A year ago
The third African Media Convention will be held in Accra thanks to the Ghana Journalists Association's (GJA) successful application.
The conference, which is slated for May 2024, will bring together the continent's most influential media figures and decision-makers.
The convention is a project of The African Editors' Forum (TAEF), a group of editors and senior editorial executives throughout the continent, and it aims to protect the region's hard-won press freedoms and journalists' safety.
The GJA will be the first journalists' organisation to host the occasion, which will bring together media professionals, academics, students, journalists, journalists' unions and associations, editors, and the public and private sectors, among others, to analyse pertinent issues confronting journalists in the African context.
Albert Dwumfour, the president of the GJA, led a team to bid for the hosting rights at the second convention, which took place in Lusaka, Zambia, earlier this month.
Important figures from the African Union Commission and the United Nations Educational, Scientific, and Cultural Organisation (UNESCO), among others, will attend the ceremony, which marks the GJA's 75th anniversary.
Credentials
Speaking at a press conference with the Ministry of Information's assistance, Mr. Dwumfour said the lobbying was successful because Ghana performed exceptionally well in the World Press Freedom Index between 2018 and 2020, which ranked Ghana as the most liberated nation on the continent.
Mawuli Segbefia, the head of policy planning, budgeting, monitoring, and evaluation at the Ministry of Information, as well as Cecil Sunkwa Mills, president of the Ghana Independent Broadcasters Association, and other GJA officials, attended the press conference.
In addition to reiterating the association's readiness to host the convention, Mr. Dwumfour noted that doing so would give African media stakeholders the chance to discuss issues such as the recurring trends that limit journalists' safety and security as well as their freedom of expression and press freedom.
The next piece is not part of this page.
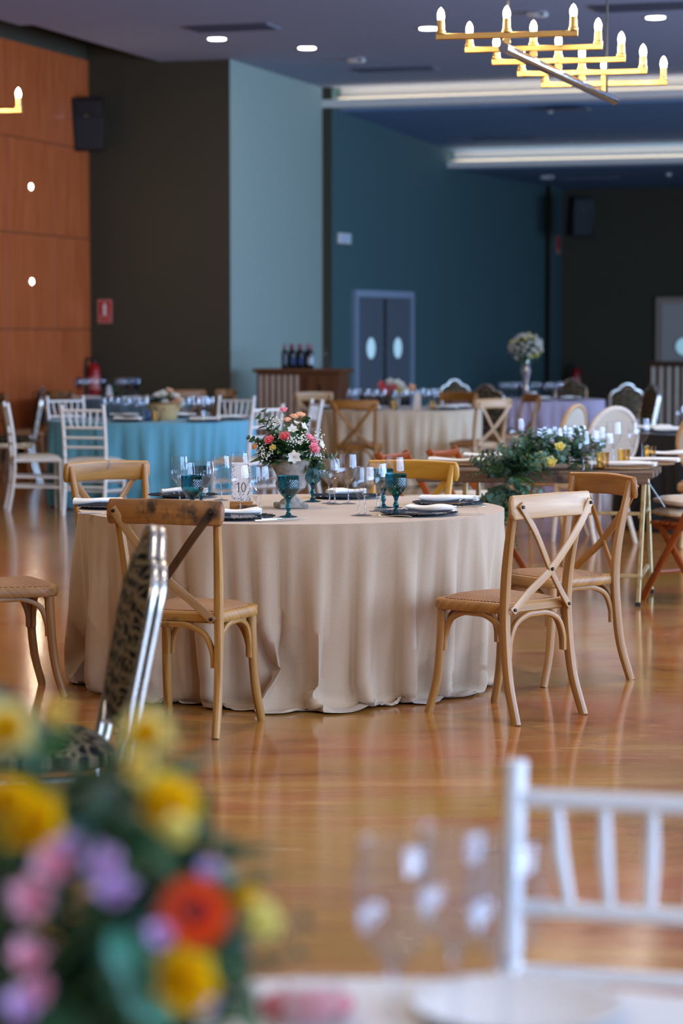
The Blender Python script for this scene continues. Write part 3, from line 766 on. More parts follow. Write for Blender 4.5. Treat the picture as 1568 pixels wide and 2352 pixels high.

He continued by saying that the meeting will aid in promoting the nation's tourism areas.
Recommendations
He also asked the press and other stakeholders to support the implementation of a national minimum wage policy for journalists in each nation. Addressing the adoption of laws and policies aimed at increasing control and limiting the digital civic space, monitoring and communication interception, and the escalating instances of violence against journalists and media professionals on the continent were all suggestions of the second convention.
Mr. Dwumfour extended appreciation to all parties involved for their ongoing assistance in helping the GJA achieve that goal.
In addition to congratulating the GJA leadership on winning the bid, Messrs. Segbefia and Mills also pledged their assistance and dedication to the GJA in order to help it conduct a successful convention.